Grade 11 and the SAT School Day
Delaware uses the SAT School Day as its grade 11 accountability assessment, and unlike some SAT states it requires the essay. The digital SAT is about 2 hours 14 minutes without the essay, with 54 Reading and Writing questions and 44 Math questions, plus a 50-minute essay when required. Nearly all Delaware juniors take it, which is worth remembering when you compare Delaware’s SAT averages to states where only college-bound students test. Because participation is so high, Delaware’s numbers reflect the whole class, not a self-selected slice. The SAT is a real college-admissions score, and score information from a school-day administration can be sent to the student’s high school, district, and state.
Reading the Score Levels
Delaware reports four achievement levels across its assessments. Level 4 is beyond grade-level expectations, Level 3 is adequate grade-level understanding (the on-track bar), Level 2 is partial understanding, and Level 1 is minimal. Science and social studies use a 300 to 900 scale where Level 3 currently begins at 600, so 600 is the number to look for on those reports. The state publishes cut scores for science and for grade 8 and grade 11 social studies, but it has not published grade 4 through 7 social studies cut scores, so if someone hands you a passing score for fourth grade social studies, treat it with caution. On the SAT, Delaware sets its own performance levels, with Math Level 3 currently in the 530 to 640 band and Reading and Writing Level 3 in the 480 to 620 band.
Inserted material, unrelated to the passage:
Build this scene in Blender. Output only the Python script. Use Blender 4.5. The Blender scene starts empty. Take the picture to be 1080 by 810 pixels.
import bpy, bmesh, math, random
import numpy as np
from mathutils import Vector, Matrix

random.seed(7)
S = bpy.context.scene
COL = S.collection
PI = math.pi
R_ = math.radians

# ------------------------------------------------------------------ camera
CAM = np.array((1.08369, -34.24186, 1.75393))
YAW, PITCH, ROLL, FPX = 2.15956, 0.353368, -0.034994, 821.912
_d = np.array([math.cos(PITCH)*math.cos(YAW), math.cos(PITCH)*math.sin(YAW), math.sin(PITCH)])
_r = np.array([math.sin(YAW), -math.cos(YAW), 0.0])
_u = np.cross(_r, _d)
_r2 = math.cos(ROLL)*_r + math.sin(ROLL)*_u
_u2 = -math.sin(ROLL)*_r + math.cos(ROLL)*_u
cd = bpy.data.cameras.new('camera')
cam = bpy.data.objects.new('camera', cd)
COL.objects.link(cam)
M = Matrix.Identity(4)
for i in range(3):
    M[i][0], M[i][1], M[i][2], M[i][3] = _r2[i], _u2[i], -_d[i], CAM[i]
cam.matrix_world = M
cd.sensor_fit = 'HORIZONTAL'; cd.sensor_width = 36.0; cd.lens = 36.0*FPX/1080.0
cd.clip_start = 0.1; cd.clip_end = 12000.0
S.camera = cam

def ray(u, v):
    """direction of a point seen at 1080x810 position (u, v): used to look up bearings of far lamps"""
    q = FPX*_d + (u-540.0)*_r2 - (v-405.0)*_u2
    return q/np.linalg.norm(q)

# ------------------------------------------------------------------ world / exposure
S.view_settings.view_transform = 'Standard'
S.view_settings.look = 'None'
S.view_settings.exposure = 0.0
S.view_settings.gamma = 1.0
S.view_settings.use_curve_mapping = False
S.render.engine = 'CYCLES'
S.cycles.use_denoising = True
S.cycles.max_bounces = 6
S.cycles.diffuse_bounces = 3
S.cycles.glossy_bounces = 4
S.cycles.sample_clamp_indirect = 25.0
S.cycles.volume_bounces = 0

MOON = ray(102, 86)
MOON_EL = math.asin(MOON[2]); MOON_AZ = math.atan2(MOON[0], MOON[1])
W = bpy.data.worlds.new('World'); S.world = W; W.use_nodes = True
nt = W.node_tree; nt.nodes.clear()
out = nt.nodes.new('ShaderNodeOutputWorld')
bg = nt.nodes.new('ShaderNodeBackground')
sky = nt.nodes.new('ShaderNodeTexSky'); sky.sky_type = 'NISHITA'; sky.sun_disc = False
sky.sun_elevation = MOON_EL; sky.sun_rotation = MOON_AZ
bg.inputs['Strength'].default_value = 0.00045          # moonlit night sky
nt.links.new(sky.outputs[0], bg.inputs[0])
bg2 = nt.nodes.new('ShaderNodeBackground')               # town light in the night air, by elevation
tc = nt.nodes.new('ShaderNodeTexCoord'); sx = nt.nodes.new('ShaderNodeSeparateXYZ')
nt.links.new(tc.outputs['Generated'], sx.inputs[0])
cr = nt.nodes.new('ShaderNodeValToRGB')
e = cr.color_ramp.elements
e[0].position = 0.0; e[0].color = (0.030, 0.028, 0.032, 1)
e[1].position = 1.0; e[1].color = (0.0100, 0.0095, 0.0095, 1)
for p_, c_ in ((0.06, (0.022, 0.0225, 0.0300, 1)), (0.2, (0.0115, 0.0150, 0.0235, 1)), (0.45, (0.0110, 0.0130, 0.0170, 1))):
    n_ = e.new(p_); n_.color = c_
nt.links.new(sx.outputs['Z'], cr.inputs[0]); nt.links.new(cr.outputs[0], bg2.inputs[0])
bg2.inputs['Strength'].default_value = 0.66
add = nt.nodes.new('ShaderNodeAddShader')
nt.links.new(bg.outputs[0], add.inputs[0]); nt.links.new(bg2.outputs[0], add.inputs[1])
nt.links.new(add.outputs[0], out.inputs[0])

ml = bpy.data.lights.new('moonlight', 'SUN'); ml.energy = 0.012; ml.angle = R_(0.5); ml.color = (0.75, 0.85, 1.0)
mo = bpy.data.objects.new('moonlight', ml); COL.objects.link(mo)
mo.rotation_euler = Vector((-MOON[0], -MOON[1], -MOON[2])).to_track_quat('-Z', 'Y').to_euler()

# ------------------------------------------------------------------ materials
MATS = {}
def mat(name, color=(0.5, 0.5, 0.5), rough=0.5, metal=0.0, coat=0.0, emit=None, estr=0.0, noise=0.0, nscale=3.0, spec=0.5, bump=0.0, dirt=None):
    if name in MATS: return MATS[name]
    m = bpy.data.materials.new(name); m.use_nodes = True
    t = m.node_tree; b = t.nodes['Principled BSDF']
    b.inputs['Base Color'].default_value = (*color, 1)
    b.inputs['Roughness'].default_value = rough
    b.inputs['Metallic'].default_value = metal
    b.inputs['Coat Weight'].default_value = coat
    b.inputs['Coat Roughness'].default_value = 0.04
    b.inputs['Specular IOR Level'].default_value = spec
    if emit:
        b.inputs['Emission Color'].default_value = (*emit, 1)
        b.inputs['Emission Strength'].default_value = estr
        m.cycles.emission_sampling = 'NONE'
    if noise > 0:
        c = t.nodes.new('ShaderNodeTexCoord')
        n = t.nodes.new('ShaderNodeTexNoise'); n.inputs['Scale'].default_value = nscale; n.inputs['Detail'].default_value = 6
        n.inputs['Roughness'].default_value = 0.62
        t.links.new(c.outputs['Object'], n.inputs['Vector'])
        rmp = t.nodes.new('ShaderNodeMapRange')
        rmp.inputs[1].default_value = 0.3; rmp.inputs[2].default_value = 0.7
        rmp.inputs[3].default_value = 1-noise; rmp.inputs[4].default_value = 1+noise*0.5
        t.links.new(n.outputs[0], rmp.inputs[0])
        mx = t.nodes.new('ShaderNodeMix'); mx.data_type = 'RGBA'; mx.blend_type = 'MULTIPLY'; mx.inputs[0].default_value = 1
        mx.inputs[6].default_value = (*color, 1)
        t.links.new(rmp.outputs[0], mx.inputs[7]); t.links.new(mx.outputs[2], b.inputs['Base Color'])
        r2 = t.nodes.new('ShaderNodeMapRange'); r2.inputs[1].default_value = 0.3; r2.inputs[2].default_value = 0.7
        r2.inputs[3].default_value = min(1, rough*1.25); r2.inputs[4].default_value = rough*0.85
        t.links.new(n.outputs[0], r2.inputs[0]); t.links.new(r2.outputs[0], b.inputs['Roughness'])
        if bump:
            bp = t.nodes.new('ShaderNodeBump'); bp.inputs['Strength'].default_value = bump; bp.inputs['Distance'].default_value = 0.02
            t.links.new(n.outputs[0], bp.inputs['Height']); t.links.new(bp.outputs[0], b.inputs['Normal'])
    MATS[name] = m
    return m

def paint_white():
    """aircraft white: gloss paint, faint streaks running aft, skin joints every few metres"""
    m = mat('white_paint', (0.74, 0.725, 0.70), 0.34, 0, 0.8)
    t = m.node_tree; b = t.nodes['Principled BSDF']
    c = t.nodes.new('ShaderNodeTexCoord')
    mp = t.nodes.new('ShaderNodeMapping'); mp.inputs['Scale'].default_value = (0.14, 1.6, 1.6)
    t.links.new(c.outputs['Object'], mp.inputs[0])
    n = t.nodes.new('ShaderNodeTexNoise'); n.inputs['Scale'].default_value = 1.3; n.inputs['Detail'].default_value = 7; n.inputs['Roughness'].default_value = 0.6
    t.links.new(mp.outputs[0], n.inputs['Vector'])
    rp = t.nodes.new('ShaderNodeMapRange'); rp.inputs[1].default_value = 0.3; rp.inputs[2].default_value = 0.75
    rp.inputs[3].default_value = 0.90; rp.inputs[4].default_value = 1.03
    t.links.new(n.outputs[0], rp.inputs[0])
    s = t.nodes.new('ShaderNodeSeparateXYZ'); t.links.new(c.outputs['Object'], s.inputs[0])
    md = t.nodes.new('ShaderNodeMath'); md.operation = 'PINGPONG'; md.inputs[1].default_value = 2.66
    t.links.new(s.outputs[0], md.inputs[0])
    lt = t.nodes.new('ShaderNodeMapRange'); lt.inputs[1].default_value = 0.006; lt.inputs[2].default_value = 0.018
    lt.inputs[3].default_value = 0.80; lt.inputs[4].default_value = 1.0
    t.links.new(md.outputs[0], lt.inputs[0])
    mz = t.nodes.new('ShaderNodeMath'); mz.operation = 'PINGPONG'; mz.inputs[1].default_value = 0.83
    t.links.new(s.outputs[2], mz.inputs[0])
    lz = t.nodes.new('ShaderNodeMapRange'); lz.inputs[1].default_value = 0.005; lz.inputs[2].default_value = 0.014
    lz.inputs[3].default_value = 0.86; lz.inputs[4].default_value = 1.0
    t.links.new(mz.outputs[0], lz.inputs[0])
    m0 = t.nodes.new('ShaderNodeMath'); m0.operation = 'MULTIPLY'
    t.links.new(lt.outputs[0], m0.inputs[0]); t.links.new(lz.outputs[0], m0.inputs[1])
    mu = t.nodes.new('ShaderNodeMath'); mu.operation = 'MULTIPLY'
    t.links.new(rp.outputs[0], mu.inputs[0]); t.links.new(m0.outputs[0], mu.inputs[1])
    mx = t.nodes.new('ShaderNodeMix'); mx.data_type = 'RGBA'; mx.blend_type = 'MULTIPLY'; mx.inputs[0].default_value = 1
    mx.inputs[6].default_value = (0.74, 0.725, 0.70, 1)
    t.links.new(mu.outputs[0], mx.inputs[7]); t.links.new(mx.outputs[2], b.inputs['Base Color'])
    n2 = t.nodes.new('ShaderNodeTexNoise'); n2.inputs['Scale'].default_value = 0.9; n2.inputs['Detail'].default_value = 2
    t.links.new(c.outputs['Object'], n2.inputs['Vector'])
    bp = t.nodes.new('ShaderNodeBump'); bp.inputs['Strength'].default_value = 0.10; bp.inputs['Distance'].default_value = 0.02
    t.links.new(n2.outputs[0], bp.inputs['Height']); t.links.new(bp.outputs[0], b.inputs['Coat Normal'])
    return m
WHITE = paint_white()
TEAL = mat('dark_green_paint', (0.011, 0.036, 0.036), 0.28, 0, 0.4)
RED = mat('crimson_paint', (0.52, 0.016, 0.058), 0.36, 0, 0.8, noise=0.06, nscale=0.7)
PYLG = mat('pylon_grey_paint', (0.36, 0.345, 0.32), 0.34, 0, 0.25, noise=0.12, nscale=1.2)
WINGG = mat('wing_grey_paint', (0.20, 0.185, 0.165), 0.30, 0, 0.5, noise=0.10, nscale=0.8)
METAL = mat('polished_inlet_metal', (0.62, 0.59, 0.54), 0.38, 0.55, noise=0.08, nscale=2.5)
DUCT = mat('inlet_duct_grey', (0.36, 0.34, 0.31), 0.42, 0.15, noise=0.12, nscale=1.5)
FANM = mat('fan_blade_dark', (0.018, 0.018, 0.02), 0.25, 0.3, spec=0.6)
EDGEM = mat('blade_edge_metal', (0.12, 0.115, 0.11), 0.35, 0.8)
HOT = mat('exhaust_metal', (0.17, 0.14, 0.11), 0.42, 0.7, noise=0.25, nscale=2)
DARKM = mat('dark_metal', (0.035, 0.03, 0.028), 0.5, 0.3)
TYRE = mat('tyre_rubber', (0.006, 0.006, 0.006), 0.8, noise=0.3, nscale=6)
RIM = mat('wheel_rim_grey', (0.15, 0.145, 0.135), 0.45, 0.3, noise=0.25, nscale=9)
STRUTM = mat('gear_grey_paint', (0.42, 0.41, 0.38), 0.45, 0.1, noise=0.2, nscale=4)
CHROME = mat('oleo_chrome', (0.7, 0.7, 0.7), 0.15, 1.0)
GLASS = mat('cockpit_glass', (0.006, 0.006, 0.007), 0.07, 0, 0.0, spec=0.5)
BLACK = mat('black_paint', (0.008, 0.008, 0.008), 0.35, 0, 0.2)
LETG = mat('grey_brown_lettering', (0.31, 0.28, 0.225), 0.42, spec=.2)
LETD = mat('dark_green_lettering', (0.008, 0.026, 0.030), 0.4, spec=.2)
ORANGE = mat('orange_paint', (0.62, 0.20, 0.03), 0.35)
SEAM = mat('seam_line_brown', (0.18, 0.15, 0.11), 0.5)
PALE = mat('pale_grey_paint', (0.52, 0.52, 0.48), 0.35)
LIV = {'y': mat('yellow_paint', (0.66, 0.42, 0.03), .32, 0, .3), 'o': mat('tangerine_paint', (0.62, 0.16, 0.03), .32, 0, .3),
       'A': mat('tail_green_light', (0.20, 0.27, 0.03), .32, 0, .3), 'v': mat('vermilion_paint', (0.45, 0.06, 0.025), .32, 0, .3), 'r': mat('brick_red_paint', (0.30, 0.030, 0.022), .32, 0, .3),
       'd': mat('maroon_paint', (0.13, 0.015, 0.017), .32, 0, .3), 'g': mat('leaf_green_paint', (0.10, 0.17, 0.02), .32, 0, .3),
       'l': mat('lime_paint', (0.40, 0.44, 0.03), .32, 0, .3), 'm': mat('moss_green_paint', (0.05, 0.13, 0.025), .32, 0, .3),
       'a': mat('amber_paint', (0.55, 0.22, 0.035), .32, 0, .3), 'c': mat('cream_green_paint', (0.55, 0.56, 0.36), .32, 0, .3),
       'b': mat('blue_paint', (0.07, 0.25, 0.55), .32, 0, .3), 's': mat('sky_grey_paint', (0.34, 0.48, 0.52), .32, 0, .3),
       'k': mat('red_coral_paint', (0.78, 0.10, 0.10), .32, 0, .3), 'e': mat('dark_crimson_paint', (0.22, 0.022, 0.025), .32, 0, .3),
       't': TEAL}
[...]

Opt-Out: What Delaware Recognizes and What It Does Not
Be precise here, because the wording matters. Delaware’s official exemption policy lists parent refusal, or opting out, as an invalid exemption. In plain terms, the state does not recognize opting out as a valid reason to skip the test, and even when a parent refuses, the district remains responsible for the student. That is not the same as saying refusal is illegal for parents: the state’s materials do not describe a criminal or disciplinary penalty against a family. An earlier bill that would have created a formal opt-out was vetoed, and official policy has stayed firm since. If you are weighing this, know that nonparticipation can count against school and district participation requirements, and that social studies refusal is messier than a single missed day, because a valid year-end score depends on participating in each window.
Promotion, Score Timing, and Accommodations
No current statewide rule automatically promotes or retains a child based on DeSSA scores alone; older provisions along those lines are suspended, and retention decisions are set by local district policy. The SAT is used for accountability but does not by itself decide graduation. On timing, there is no fixed statewide family score-report date: SAT scores are generally available about two weeks after testing, while DeSSA subject reports are distributed by districts after the spring window, often in mid-to-late summer, so confirm the exact timing with your school. For accommodations, the IEP or 504 team selects supports from the allowable list, and those supports should already be part of everyday instruction. SAT accommodations go through College Board’s Services for Students with Disabilities, which is a separate request from the state testing supports. One more note for families weighing participation: nonpublic, private, and homeschool students do not take DeSSA, so statewide results reflect the public-school population.